For such people, how they are perceived in public often carries high significance, and one of my cherished memories of Marcos is how he taught me a humbling lesson about the trouble one can get into by failing to take into account that people differ in how they like to be approached. Let me tell that story.
Marcos shouldered more than his share of the FEC workload and was a respected delegate. Because both of us were busy in Federation affairs, our work tended to intersect. Mostly that was good (FEC was, after all, a network of cooperative communities). However, occasionally there would be tension. My style, when I have an issue with what someone has done (or not done) in the context of organizational business, is to bring this up directly at the next business meeting. When this involved an unflattering observation about Marcos, he would bristle, and the exchange would invariable go poorly. To set the stage properly, I mostly admired what Marcos did and was generally careful to make sure that I appreciated the things I liked, so that my comments about his performance were not overly slanted toward the critical. While he acknowledged that the ratio of my observations was overwhelmingly complimentary, he dismissed it with (and I remember the quote because it stung so much at the time): "When I go to the symphony, I only hear the sour notes."
OK, now I was really pissed. Who did he think he was, dismissing me and acting as if his actions were above evaluation? Even at this early point in my nascent career as a process consultant, I was already locked into the idea that in a healthy group all members need to provide each other an accessible avenue for feedback about their behavior as a member of the group. It looked like Marcos was shutting me out and I was getting pretty righteous about how wrong that was.
This pattern persisted for a couple years. Because we were both high functioning, the work was still mostly getting done, but I was doing a slow burn about not being able to bring up with Marcos the occasional problem I had with his choices. Then, one day, we had an unexpected break in our schedule at an FEC assembly and Marcos and I went for a walk. With considerable courage (which I didn't recognize fully until after the fact), he asked why I tended to pick on him at meetings. Huh? Here I thought he was arrogantly ducking responsibility for his actions, and he experienced my attempts to discuss it as disrespectful churlishness! Once the dam had burst, it only took us about five minutes to sort it all out.

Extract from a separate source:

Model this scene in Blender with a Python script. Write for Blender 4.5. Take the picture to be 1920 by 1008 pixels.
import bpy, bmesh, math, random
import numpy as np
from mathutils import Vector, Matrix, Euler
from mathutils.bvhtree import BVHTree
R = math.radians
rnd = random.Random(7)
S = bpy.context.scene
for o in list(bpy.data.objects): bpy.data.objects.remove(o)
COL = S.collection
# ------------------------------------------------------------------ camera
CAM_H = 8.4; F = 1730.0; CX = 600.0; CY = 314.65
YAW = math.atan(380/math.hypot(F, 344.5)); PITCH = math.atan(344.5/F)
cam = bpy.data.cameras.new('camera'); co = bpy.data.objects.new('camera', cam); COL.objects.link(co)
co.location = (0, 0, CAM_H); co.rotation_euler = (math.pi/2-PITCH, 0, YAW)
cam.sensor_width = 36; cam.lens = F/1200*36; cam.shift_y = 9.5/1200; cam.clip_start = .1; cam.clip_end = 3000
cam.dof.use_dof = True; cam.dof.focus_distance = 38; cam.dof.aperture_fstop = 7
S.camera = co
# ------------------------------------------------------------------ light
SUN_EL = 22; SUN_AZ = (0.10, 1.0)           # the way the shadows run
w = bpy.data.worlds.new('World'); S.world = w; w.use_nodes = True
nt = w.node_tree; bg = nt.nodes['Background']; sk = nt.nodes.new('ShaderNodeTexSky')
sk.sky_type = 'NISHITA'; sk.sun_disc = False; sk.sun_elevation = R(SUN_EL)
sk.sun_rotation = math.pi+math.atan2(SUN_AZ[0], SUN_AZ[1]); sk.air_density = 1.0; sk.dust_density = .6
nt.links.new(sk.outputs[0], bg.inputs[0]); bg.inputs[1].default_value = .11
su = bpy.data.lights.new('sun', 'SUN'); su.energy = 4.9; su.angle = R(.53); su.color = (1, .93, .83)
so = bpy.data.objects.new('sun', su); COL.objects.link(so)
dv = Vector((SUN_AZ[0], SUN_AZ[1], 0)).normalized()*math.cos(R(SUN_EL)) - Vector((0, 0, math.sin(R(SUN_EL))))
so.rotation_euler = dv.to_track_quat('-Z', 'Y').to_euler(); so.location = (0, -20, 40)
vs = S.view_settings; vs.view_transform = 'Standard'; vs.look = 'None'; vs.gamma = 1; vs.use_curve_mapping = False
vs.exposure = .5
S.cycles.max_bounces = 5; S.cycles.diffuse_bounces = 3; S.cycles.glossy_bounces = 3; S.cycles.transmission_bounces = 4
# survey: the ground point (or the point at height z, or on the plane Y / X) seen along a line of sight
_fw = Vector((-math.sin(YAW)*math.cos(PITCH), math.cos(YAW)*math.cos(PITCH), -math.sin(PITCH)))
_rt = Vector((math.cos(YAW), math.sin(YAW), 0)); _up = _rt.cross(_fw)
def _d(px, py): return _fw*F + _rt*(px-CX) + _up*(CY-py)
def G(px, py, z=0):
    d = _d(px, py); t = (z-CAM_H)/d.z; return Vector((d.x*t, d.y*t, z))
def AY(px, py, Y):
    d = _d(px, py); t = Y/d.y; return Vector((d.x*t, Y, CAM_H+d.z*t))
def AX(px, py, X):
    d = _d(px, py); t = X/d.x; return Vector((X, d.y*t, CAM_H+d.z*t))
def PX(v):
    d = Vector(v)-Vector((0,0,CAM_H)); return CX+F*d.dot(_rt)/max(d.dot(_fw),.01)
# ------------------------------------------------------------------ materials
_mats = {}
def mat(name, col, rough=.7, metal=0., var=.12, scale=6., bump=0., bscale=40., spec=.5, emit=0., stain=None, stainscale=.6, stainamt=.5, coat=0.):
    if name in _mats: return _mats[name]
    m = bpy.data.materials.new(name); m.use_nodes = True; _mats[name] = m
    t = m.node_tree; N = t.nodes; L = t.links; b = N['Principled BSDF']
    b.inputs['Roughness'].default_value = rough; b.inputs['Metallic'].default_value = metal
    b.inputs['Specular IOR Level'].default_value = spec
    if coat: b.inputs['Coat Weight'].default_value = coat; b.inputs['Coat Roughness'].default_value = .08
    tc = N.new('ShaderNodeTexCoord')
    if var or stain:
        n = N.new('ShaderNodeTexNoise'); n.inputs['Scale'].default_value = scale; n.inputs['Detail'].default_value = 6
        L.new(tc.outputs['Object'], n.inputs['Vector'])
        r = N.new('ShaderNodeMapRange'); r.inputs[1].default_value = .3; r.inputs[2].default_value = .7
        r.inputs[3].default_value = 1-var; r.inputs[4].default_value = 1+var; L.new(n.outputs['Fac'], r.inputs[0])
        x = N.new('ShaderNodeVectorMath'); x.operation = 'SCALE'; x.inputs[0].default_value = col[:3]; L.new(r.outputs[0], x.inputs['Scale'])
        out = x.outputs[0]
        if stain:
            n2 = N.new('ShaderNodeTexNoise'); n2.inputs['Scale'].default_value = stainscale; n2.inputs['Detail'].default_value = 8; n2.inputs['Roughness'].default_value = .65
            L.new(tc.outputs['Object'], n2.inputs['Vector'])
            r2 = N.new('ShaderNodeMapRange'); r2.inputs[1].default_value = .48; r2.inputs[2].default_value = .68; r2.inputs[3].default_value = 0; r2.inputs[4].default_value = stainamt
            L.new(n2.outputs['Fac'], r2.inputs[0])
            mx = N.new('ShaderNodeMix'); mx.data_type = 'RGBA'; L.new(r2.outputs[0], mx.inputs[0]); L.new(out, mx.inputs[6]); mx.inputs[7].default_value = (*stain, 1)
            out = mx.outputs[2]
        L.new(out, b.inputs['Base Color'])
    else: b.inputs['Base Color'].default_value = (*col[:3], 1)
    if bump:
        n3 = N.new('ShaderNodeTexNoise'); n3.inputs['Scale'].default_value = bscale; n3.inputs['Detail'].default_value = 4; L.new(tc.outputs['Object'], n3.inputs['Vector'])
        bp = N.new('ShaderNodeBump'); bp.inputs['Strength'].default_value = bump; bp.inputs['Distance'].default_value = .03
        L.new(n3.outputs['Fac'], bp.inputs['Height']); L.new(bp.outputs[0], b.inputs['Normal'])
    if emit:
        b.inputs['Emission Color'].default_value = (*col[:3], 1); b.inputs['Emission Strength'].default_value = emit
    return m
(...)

I explained my need to be able to comment—sometimes critically—on his choices, and he had no trouble at all agreeing with the legitimacy of that request. In turn, he requested that I raise my concerns in private; he didn't want to have his pants pulled down in front of the whole group. To my chagrin, I realized that I had never asked him how he wanted to be approached. I had just blithely assumed he'd be OK with whatever I preferred. Boy was that stupid. And ineffectual. After that five-minute conversation, we never again had a problem giving each other feedback (I'm not saying we always liked what was said; I'm saying we never again had a problem with how to say it).
It was one of those keep-your-eyes-on-the-prize lessons. The point of feedback is to solve a problem (or at least reduce tension and/or clear up any misunderstandings); it is not to look great or to embarrass your audience. That means paying attention to the need for delivering feedback in the manner most likely to be received constructively by your audience.
It was my dance with Marcos 20 years ago that brought this invaluable lesson home to me. Muchas gracias amigo, and adios.